─── Supplied material
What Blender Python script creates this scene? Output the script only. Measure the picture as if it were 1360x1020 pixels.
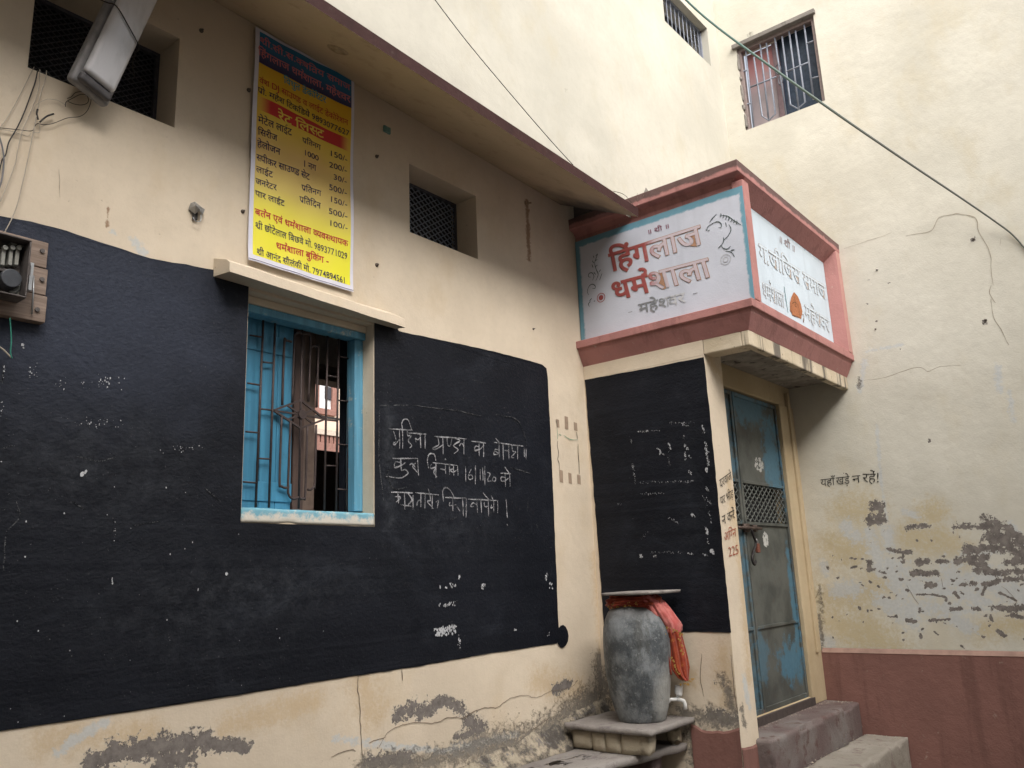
import bpy, bmesh, math, random
import numpy as np
from mathutils import Vector, Matrix, noise
from mathutils.geometry import tessellate_polygon
random.seed(7)
R = math.radians
sc = bpy.context.scene
for o in list(bpy.data.objects):
    bpy.data.objects.remove(o)

# ------------------------------------------------------------------ camera
# world frame: X runs along the long wall, Y into it, Z up; the eye is the origin, the street 1.5 m below
CAMR = np.array([[0.63263771, -0.7734083, -0.04011393],
                 [0.15241821, 0.17512534, -0.97267662],
                 [0.75930114, 0.60923782, 0.2286724]])
FPX = 1101.0
cam = bpy.data.objects.new('camera', bpy.data.cameras.new('camera'))
sc.collection.objects.link(cam)
m = Matrix(((CAMR[0][0], -CAMR[1][0], -CAMR[2][0], 0), (CAMR[0][1], -CAMR[1][1], -CAMR[2][1], 0),
            (CAMR[0][2], -CAMR[1][2], -CAMR[2][2], 0), (0, 0, 0, 1)))
cam.matrix_world = m
cam.data.sensor_width = 36
cam.data.lens = 36 * FPX / 1360
cam.data.clip_start = 0.02
cam.data.clip_end = 500
sc.camera = cam

# ------------------------------------------------------------------ light
SUN_EL, SUN_AZ = 42, 240      # azimuth of the sun measured in the XY plane, degrees
w = bpy.data.worlds.new("World"); sc.world = w; w.use_nodes = True
nt = w.node_tree; nt.nodes.clear()
sky = nt.nodes.new('ShaderNodeTexSky'); sky.sky_type = 'NISHITA'; sky.sun_disc = False
sky.sun_elevation = R(SUN_EL); sky.sun_rotation = R(90 - SUN_AZ)
sky.air_density = 1.0; sky.dust_density = 6.0; sky.ozone_density = 1.0
hs = nt.nodes.new('ShaderNodeHueSaturation'); hs.inputs['Saturation'].default_value = 0.36
bg = nt.nodes.new('ShaderNodeBackground'); bg.inputs['Strength'].default_value = 0.15
ow = nt.nodes.new('ShaderNodeOutputWorld')
nt.links.new(sky.outputs[0], hs.inputs['Color']); nt.links.new(hs.outputs[0], bg.inputs[0]); nt.links.new(bg.outputs[0], ow.inputs[0])
sd = bpy.data.lights.new('sun', 'SUN'); sd.energy = 1.2; sd.angle = R(85); sd.color = (1, .955, .88)
so = bpy.data.objects.new('sun', sd); sc.collection.objects.link(so)
sdir = Vector((math.cos(R(SUN_EL)) * math.cos(R(SUN_AZ)), math.cos(R(SUN_EL)) * math.sin(R(SUN_AZ)), math.sin(R(SUN_EL))))
so.rotation_euler = sdir.to_track_quat('Z', 'Y').to_euler()
so.location = (-3, -6, 9)
vs = sc.view_settings
vs.view_transform = 'Standard'; vs.look = 'None'; vs.gamma = 1; vs.use_curve_mapping = False
vs.exposure = 1.22

# ------------------------------------------------------------------ measuring helpers
def ray(px, py):
    return CAMR.T @ np.array([(px - 680) / FPX, (py - 510) / FPX, 1.0])
def onY(px, py, Y=3.0):            # point of the plane y=Y seen at a place in the photograph
    r = ray(px, py); return Vector(r * (Y / r[1]))
def onX(px, py, X):
    r = ray(px, py); return Vector(r * (X / r[0]))
def onZ(px, py, Z):
    r = ray(px, py); return Vector(r * (Z / r[2]))

WA, XB, XD, YE, YP, YDR, GZ = 3.0, 4.51, 6.28, 2.545, 2.125, 2.275, -1.5

# ------------------------------------------------------------------ object helpers
def link(name, mesh, mat=None, parent=None, smooth=False, **props):
    o = bpy.data.objects.new(name, mesh); sc.collection.objects.link(o)
    if mat is not None and not mesh.materials:
        mesh.materials.append(mat)
    if smooth:
        for p in mesh.polygons: p.use_smooth = True
    if parent is not None:
        o.parent = parent
        o.matrix_parent_inverse = pinv(parent)
    for k, v in props.items(): o[k] = v
    return o
def wloc(o):
    M = o.matrix_basis.copy()
    if o.parent: M = wloc(o.parent) @ o.matrix_parent_inverse @ M
    return M
def pinv(p): return wloc(p).inverted()
def thing(name, label, cat, loc, group=None):
    o = bpy.data.objects.new(name, None); sc.collection.objects.link(o)
    o.location = loc; o.empty_display_size = .1
    o['label'] = label; o['category'] = cat
    if group: o['group'] = group
    return o
def mesh_of(verts, faces, name='mesh'):
    me = bpy.data.meshes.new(name); me.from_pydata([tuple(v) for v in verts], [], faces); me.update(); return me
class MB:
    def __init__(s): s.v = []; s.f = []
    def quad(s, a, b, c, d):
        n = len(s.v); s.v += [Vector(a), Vector(b), Vector(c), Vector(d)]; s.f.append((n, n+1, n+2, n+3)); return s
    def poly(s, pts):
        n = len(s.v); s.v += [Vector(p) for p in pts]; s.f.append(tuple(range(n, n+len(pts)))); return s
    def box(s, a, b):
        x0, y0, z0 = a; x1, y1, z1 = b; n = len(s.v)
        s.v += [Vector(p) for p in ((x0,y0,z0),(x1,y0,z0),(x1,y1,z0),(x0,y1,z0),(x0,y0,z1),(x1,y0,z1),(x1,y1,z1),(x0,y1,z1))]
        s.f += [tuple(n+i for i in q) for q in ((0,3,2,1),(4,5,6,7),(0,1,5,4),(1,2,6,5),(2,3,7,6),(3,0,4,7))]; return s
    def prism(s, a, b, hw, up=(0, 0, 1)):     # square bar from a to b
        a = Vector(a); b = Vector(b); d = (b-a).normalized(); u = Vector(up)
        if abs(d.dot(u)) > .95: u = Vector((0, 1, 0))
        p = d.cross(u).normalized(); q = p.cross(d); n = len(s.v)
        for c in (a, b):
            for i, j in ((-1,-1),(1,-1),(1,1),(-1,1)): s.v.append(c + p*hw*i + q*hw*j)
        s.f += [tuple(n+i for i in q_) for q_ in ((0,3,2,1),(4,5,6,7),(0,1,5,4),(1,2,6,5),(2,3,7,6),(3,0,4,7))]; return s
    def tube(s, pts, r, n=7, taper=None):
        pts = [Vector(p) for p in pts]; base = len(s.v); prev = None
        for i, p in enumerate(pts):
            t = (pts[min(i+1, len(pts)-1)] - pts[max(i-1, 0)]).normalized()
            if prev is None:
                prev = t.cross(Vector((0, 0, 1)) if abs(t.z) < .9 else Vector((0, 1, 0))).normalized()
            prev = (prev - t*prev.dot(t)).normalized(); q = t.cross(prev)
            rr = r if taper is None else r*taper[i]
            for k in range(n):
                a = 2*math.pi*k/n; s.v.append(p + prev*math.cos(a)*rr + q*math.sin(a)*rr)
        for i in range(len(pts)-1):
            for k in range(n):
                k2 = (k+1) % n; s.f.append((base+i*n+k, base+i*n+k2, base+(i+1)*n+k2, base+(i+1)*n+k))
        s.f.append(tuple(base+k for k in range(n))[::-1]); s.f.append(tuple(base+(len(pts)-1)*n+k for k in range(n)))
        return s
    def build(s, name, mat, parent=None, bevel=0, smooth=False, seg=2, **props):
        o = link(name, mesh_of(s.v, s.f, name), mat, parent, smooth, **props)
        if bevel:
            b = o.modifiers.new('bevel', 'BEVEL'); b.width = bevel; b.segments = seg; b.limit_method = 'ANGLE'; b.harden_normals = False
        return o
def smooth_path(pts, n=6):
    pts = [Vector(p) for p in pts]; out = []
    for i in range(len(pts)-1):
        p0 = pts[max(i-1, 0)]; p1 = pts[i]; p2 = pts[i+1]; p3 = pts[min(i+2, len(pts)-1)]
        for k in range(n):
            t = k/n
            out.append(.5*((2*p1)+(p2-p0)*t+(2*p0-5*p1+4*p2-p3)*t*t+(3*p1-p0-3*p2+p3)*t*t*t))
    out.append(pts[-1]); return out
def rough_box(name, a, b, mat, parent=None, step=.03, amp=.006, round_=.012, seed=0, xform=None, **props):
    """a cast or hewn slab: box subdivided, corners worn, surface uneven"""
    a = Vector(a); b = Vector(b); d = b-a
    n = [max(2, min(70, int(round(d[i]/step)))) for i in range(3)]
    bm = bmesh.new(); vid = {}
    def V(i, j, k):
        key = (i, j, k)
        if key not in vid:
            p = Vector((a.x+d.x*i/n[0], a.y+d.y*j/n[1], a.z+d.z*k/n[2]))
            vid[key] = bm.verts.new(p)
        return vid[key]
    for i in range(n[0]):
        for j in range(n[1]):
            bm.faces.new((V(i,j,0), V(i,j+1,0), V(i+1,j+1,0), V(i+1,j,0))); bm.faces.new((V(i,j,n[2]), V(i+1,j,n[2]), V(i+1,j+1,n[2]), V(i,j+1,n[2])))
    for i in range(n[0]):
        for k in range(n[2]):
            bm.faces.new((V(i,0,k), V(i+1,0,k), V(i+1,0,k+1), V(i,0,k+1))); bm.faces.new((V(i,n[1],k), V(i,n[1],k+1), V(i+1,n[1],k+1), V(i+1,n[1],k)))
    for j in range(n[1]):
        for k in range(n[2]):
            bm.faces.new((V(0,j,k), V(0,j,k+1), V(0,j+1,k+1), V(0,j+1,k))); bm.faces.new((V(n[0],j,k), V(n[0],j+1,k), V(n[0],j+1,k+1), V(n[0],j,k+1)))
    c = (a+b)/2
    for (i, j, k), v in vid.items():
        ext = (i in (0, n[0])) + (j in (0, n[1])) + (k in (0, n[2]))
        p = v.co.copy(); s = Vector((seed*3.1, seed*1.7, seed))
        chip = max(0, noise.noise(p*7+s))
        if ext >= 2:
            q = (c-p)
            for ax, (ii, nn) in enumerate(((i, n[0]), (j, n[1]), (k, n[2]))):
                if ii in (0, nn): v.co[ax] += math.copysign(min(round_*(.4+5*chip**1.4), d[ax]*.3), q[ax])
        nv = noise.noise_vector(p*9+s)*amp + noise.noise_vector(p*32+s)*amp*.4
        v.co += nv
        if xform: v.co = xform(v.co)
    me = bpy.data.meshes.new(name); bm.to_mesh(me); bm.free()
    return link(name, me, mat, parent, True, **props)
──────
## Task
Starting at the first line of the material, output exactly the lines up to and including the one with "bpy.data.objects.remove(o)". Do not include the pictures.

## Task answer
What Blender Python script creates this scene? Output the script only. Measure the picture as if it were 1360x1020 pixels.
import bpy, bmesh, math, random
import numpy as np
from mathutils import Vector, Matrix, noise
from mathutils.geometry import tessellate_polygon
random.seed(7)
R = math.radians
sc = bpy.context.scene
for o in list(bpy.data.objects):
    bpy.data.objects.remove(o)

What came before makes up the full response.